I decided today that making soup is easier in a broad open pan than it is in a pot. That way, the ingredients are all part of the action right off and stay part of the action right though to the point where the aspic is added at the end. The ingredients are added to the pan as a stir -fry, sturdiest first, then the pan deglazed with the usual suspects:

* sake (less than an oz)
* soy  (less than 1/2 oz)
* fish sauce (just a few drops)
* mirin (a few tablespoons)

These liquids evaporate rapidly so the stock is added to finish nearly immediately before that happens. In this case the stock is in aspic form, a jelly, so it must melt into the liquid. Once melted and boiling, it pervades everything in the pot and tends to unify the divergent flavors, from bitter sprouts, tart vinegar, hot capsaicin, salty soy, sweet mirin. The soup hits all the flavor and scent sensors at once, plays them like chords on a piano, and moves the diner's emotional state to one of deep satisfaction. Or maybe that's just me thinking it. Whatever. All in moderation, and with some moderating sense of balance, it is nearly impossible to go wrong. 

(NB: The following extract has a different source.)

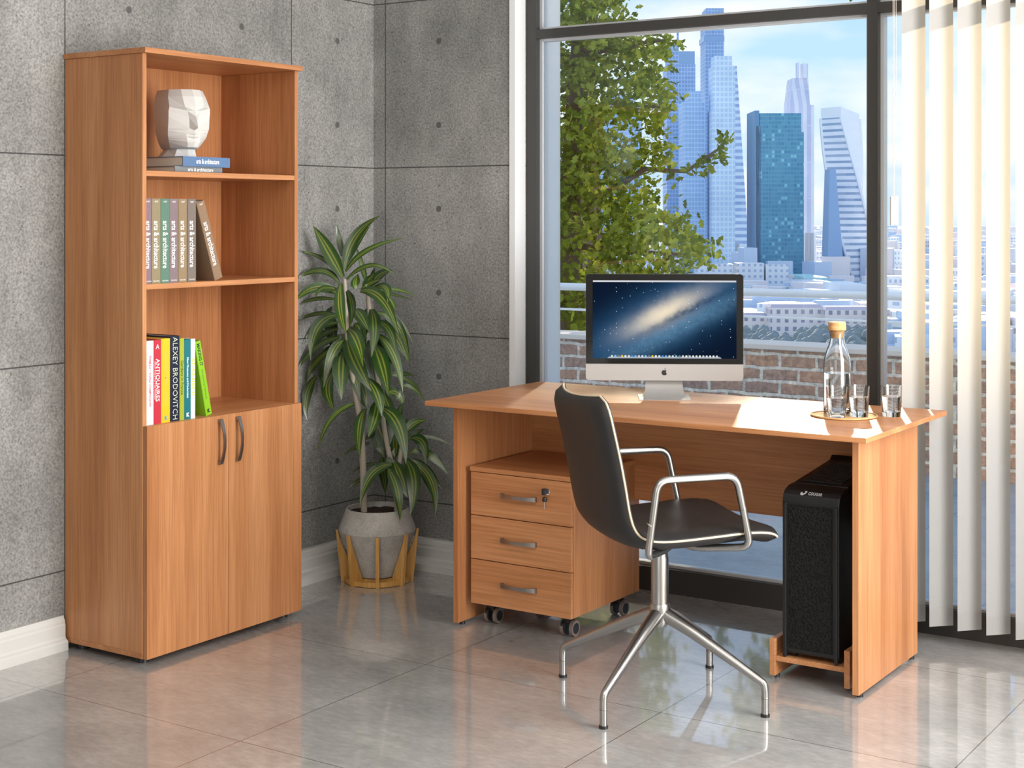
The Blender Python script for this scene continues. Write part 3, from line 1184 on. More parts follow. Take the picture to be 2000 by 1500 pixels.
GREEN = simple('gloss_green', (.25, .52, .02), .35)
r = book('hardback_book', 'bright green book leaning on the lower row', GREEN, .250, .205, .027, (-3.556, y + .0520, Z0), tilt=math.radians(12.2), group=LOWG)
spine_text(r, 'MAKING IT', simple('ink_dark_green', (.03, .09, .02), .6), .205, .027, .075, .018, bold=.0006)
spine_text(r, 'Manufacturing Techniques', simple('ink_dark_green_small', (.05, .16, .02), .6), .105, .027, .10, .009, name='spine_subtitle')
text('publisher_mark', 'K', .016, BLACK, r, frame_m((.001, .0135, .014), (0, 1, 0), (0, 0, 1), (1, 0, 0)), bold=.001)

# ------------------------------------------------------------------ faceted head
hd = thing('head_sculpture', 'white faceted plaster head with a flat cut top on two flat books', 'sculpture', (-3.688, 3.580, Z1 + .0527), math.radians(-19))
LAY = [  # z, then five half-outline points (x, y): front, front side, side, back side, back
    (0.000, (.042, 0), (.026, .040), (-.024, .062), (-.075, .054), (-.102, 0)),
    (0.026, (.046, 0), (.030, .032), (-.012, .044), (-.060, .040), (-.080, 0)),
    (0.031, (.090, 0), (.080, .018), (.016, .050), (-.055, .050), (-.088, 0)),
    (0.048, (.098, 0), (.088, .022), (.028, .060), (-.050, .062), (-.094, 0)),
    (0.057, (.091, 0), (.086, .022), (.034, .064), (-.048, .066), (-.096, 0)),
    (0.064, (.100, 0), (.085, .024), (.038, .067), (-.046, .069), (-.098, 0)),
    (0.069, (.094, 0), (.084, .025), (.040, .069), (-.045, .071), (-.099, 0)),
    (0.075, (.101, 0), (.085, .023), (.042, .070), (-.044, .073), (-.100, 0)),
    (0.086, (.094, 0), (.084, .020), (.046, .072), (-.043, .076), (-.102, 0)),
    (0.094, (.119, 0), (.090, .0155), (.050, .073), (-.042, .078), (-.103, 0)),
    (0.130, (.107, 0), (.086, .016), (.054, .073), (-.036, .083), (-.106, 0)),
    (0.150, (.099, 0), (.087, .022), (.056, .074), (-.034, .085), (-.106, 0)),
    (0.163, (.103, 0), (.094, .034), (.058, .072), (-.036, .085), (-.105, 0)),
    (0.198, (.092, 0), (.078, .036), (.038, .068), (-.042, .078), (-.100, 0)),
    (0.222, (.074, 0), (.062, .033), (.028, .060), (-.044, .068), (-.090, 0))]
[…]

I never showed the dry chile flakes sold in small packages, although I have shown the large ones, and I am sorry about that. I've seen the packages around various places, at the regular grocery store in the Latin section, at Whole Foods in their own rotating display where the packages are on little clips. The ones I bought were seen at the Asian market, again in their own special section, although all the chile packages are typically Mexican, and they're marketed using Spanish terms. I bought five or six packages of different chile types, all with different characteristics. Then I sat at the dining room table and opened them all, separated out the seeds (I'm a bit neurotic about that), then tore them apart and crumbled by hand to control the size of the resulting flakes. I ended up with a rather large jar of chile flakes that could not be duplicated if I tried, and I will try when these are used, but the next batch will be different from this batch because the selection will necessarily be different. You can buy chile flakes where the regular spices are, but those are a single type of chile and so one-dimensional, and they always get the name of the specific type wrong as if it didn't matter, and the jars are always loaded with seeds, which are inert heat-wise. 

The membrane that attaches to the seed is where nearly all of the capsaicin resides, but the seed itself has no heat whatsoever. Trust me, I tested this. Nonetheless, you will hear chefs instruct constantly to remove the seeds if you care to control the heat. That's because the seed are clustered on those capsaicin-laden membranes. This is good to know when you are separating out seeds from membrane from chile flesh.


Before the bean sprouts, napa cabbage, deglazing liquids, and broth ↑. 
After the bean sprouts, napa cabbage, deglazing liquids, and broth ↓.  I love it when a plan comes together. 


Like my Japanese grandmother always says, "Damn, dude, you're rocking da shit out'a dat soup!"   ← Lie. I got no Japanese grandmother and my imaginary one doesn't talk like that.